新連載

【新連載】2回シリーズ(2)

「何にでも向くこと」

池坊短期大学 幼児保育学科 講師 矢野 永吏子

 子どもたちは日々、からだも心もひとつのものとなって表現しながら遊ぶことを楽しんでいる。遊びの中には表現の萌芽がたくさんちりばめられている。時には、無自覚な表出でさえ、保育者をはじめとした大人やお友達とのゆるやかなかかわりの中で志向性を持ち、その子らしさや思いを伴った表現へとなっていく。

 表現は、「言葉、音楽、造形、身体」という四つの手段で、内側から外側へと「あらわす」活動とされる。近年の社会が変化する中で、これらの行為を使って何かを「あらわす」力がより重視されているように感じる。この先の人生をより多くの人たちと関わりあいながら生きていくための一つの資質としてとらえられてもいる。だからこそ、大人に子どもに、表現力が重視され、表現を高め、発信することが求められる。
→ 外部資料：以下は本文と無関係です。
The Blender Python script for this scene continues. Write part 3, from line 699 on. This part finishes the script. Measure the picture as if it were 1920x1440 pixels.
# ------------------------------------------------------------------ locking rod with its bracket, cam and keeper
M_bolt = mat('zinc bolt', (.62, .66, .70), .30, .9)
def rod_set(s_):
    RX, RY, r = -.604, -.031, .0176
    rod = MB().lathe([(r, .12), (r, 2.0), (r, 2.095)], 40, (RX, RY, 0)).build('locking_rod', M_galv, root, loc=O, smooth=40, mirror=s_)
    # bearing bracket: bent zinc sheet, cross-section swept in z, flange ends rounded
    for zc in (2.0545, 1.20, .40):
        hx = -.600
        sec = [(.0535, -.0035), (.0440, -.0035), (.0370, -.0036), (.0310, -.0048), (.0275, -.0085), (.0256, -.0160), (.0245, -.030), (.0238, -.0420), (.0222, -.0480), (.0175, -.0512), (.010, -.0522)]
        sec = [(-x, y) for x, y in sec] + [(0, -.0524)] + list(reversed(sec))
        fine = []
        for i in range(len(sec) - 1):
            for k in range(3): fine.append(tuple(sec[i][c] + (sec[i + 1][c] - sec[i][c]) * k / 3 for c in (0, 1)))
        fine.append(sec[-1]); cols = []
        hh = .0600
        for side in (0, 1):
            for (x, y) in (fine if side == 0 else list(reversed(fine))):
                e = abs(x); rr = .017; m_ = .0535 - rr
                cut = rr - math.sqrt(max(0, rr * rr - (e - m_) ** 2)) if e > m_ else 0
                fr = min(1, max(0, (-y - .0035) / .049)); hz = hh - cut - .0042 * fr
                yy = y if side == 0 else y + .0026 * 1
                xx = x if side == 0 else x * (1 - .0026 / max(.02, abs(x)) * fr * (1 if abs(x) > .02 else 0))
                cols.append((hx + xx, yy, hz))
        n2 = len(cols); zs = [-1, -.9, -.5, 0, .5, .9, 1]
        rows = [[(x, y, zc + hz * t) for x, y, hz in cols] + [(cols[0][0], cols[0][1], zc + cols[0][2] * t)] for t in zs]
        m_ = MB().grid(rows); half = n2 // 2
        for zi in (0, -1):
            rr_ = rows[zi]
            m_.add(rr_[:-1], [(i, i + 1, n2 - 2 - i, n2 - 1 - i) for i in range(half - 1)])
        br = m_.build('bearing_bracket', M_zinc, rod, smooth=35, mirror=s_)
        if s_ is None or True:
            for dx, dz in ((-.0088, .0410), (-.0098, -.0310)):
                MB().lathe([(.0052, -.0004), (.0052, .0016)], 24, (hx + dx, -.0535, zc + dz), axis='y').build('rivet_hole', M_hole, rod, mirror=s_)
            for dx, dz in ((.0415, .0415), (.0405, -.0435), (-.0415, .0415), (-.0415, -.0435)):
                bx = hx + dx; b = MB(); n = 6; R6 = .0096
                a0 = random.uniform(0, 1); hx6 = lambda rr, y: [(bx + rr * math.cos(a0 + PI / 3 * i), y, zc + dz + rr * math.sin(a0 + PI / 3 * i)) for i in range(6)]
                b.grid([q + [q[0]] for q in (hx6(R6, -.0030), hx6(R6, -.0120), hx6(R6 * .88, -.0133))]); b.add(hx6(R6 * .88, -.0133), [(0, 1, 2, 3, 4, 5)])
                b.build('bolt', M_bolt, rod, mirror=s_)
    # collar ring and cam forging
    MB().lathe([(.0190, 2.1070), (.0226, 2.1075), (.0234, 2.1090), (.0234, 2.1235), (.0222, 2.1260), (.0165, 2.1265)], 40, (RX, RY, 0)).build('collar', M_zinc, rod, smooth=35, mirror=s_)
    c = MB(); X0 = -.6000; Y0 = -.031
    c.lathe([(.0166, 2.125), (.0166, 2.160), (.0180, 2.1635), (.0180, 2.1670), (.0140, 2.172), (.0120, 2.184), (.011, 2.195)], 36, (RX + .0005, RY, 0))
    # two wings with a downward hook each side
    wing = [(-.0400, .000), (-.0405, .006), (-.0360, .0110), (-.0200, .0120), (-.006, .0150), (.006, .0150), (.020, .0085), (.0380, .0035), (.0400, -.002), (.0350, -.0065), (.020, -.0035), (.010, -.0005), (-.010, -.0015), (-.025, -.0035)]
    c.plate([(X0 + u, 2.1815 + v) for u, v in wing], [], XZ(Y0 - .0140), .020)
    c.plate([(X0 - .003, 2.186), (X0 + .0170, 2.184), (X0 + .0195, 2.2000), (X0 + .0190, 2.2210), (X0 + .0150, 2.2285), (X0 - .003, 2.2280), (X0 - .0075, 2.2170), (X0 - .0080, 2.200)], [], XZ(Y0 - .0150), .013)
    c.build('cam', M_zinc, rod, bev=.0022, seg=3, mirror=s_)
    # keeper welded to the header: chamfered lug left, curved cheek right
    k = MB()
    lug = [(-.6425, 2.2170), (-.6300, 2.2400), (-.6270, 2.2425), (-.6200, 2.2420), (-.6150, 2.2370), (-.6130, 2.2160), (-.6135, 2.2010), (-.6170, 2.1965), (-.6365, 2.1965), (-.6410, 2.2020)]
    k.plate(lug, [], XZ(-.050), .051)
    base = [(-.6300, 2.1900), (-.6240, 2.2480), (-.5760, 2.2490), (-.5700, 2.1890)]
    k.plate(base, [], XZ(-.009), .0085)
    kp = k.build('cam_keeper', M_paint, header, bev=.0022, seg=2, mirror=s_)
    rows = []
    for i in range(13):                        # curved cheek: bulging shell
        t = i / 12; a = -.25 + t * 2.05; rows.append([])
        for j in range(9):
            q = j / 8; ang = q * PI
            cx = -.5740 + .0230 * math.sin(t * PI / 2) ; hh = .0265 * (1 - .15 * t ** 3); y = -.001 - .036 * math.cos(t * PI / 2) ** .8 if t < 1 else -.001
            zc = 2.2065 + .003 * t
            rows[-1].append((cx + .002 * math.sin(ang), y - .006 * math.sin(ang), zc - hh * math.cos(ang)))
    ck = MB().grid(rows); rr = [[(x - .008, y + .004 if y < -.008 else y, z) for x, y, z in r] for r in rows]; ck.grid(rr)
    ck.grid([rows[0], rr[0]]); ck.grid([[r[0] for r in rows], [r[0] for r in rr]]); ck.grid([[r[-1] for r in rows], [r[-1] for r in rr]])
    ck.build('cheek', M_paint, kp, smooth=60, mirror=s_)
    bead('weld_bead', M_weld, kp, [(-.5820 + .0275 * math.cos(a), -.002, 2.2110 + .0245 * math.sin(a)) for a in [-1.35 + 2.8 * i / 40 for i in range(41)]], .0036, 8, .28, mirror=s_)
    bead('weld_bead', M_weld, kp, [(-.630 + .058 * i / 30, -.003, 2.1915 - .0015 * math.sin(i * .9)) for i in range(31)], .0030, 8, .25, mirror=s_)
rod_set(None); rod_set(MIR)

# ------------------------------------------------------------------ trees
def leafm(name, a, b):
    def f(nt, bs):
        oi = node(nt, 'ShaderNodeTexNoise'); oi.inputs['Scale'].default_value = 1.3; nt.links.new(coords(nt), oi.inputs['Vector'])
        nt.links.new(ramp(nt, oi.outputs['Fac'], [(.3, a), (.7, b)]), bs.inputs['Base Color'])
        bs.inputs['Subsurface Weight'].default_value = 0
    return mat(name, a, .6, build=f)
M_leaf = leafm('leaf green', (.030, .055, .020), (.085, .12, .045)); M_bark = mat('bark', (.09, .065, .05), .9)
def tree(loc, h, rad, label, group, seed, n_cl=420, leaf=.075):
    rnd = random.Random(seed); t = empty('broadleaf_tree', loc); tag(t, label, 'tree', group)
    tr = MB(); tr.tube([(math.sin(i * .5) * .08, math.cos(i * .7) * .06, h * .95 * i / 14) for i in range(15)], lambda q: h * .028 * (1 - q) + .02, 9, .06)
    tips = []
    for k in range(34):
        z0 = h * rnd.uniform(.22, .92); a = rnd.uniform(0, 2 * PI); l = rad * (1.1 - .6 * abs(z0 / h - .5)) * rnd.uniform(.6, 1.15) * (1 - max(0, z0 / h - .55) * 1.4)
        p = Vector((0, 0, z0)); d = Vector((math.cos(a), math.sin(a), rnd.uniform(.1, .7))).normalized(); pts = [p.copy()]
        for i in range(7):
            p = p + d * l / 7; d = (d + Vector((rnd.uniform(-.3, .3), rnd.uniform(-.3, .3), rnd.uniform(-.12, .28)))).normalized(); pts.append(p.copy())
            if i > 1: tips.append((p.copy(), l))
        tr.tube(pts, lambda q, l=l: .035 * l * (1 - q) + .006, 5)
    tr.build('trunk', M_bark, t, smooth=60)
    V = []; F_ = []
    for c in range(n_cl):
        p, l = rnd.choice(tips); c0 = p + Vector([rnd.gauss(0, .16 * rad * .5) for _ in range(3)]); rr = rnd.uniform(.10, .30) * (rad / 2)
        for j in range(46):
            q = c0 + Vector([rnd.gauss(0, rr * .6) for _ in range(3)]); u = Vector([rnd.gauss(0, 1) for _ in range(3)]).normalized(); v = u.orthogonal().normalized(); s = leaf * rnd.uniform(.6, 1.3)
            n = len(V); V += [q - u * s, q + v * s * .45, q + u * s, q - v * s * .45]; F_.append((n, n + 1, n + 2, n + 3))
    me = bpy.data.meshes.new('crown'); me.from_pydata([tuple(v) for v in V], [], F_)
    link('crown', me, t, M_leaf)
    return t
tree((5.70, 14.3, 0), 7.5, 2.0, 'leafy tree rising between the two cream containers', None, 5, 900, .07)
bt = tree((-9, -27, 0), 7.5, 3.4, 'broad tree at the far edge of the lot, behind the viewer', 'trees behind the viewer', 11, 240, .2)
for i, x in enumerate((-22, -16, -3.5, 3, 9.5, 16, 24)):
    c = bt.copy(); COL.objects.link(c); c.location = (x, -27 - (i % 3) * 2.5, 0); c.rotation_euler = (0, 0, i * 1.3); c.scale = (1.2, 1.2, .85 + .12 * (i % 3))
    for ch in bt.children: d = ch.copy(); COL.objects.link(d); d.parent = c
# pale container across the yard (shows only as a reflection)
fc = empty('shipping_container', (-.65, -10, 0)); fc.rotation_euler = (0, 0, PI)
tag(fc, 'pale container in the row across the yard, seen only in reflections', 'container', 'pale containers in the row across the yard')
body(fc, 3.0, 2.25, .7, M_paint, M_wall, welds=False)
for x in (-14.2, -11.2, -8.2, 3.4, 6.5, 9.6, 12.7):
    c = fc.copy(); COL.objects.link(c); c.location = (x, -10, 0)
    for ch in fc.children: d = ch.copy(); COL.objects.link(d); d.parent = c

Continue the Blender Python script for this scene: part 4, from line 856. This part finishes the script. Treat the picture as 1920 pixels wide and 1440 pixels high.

 子どもたちにとって表現とは、まず感じたものを受け止めて捉え、認める、というところから始まる活動である。つまり伝える力を育むことよりも、楽しみ、取り組んだ心の動きが言葉や動きとして表れ、造形や絵となる経験が始まりとなり、その過程を共に楽しみ、受け止められることから表現の楽しみを知ることが大切なのである。それは遊びを通し、自己内の対話を充実させるような活動である。自らの感性を育むことである。そのことをもとに自己を表現できるようになり、他者と対話し、仲間と対話しながら協働し、表現する
力が生まれる。

 このような過程に大人はどうかかわっていくのか。以前に教員免許更新講習の講師をさせていただいた時、表現遊びの指導は正解がなく、技術が必要なので難しいとおっしゃられた先生がいた。きっとそうなのだろうと思う。正解がなく、たくさんの方策がある中で子どもたちの興味に合うことは何かと考え、時に子どもの葛藤やぶつかり合いに保育者自身も悩む、そんな時間と試行錯誤を楽しみながら子どもの表現に向き合っていくことにこそ醍醐味がある。保育者自身が発信優位になりすぎず、子ども達の今見つめて感じていることに共感しつつ、評価を押し付けない姿勢であること。できるできない、良い悪いをこえた自己肯定
感を育むことが求められている。

 「大らかで柔らかい笑顔の人の親もまた、大らかで優しいもんやろ?」これは家ではただの親でいいということをうまく体現できなくなっていた私に、息子が投げかけた言葉だ。大人は時として分からなさに目をふさがれ、そこに見えている正解らしいものに固執し、向き合うことが難しくなってしまう。先を急ぎすぎずに、子どもたちそのままの表現を大人が包み込み、大らかに柔らかに大人が向き合うとき、自然と表現の中の子どものイメージや心の動きが浮かび上がってくる。このような瞬間、わかり合う喜びに溢れ、学びと教育とが一つに交わり、保育の中で「表現」することの喜びが味わえるのではないだろうか。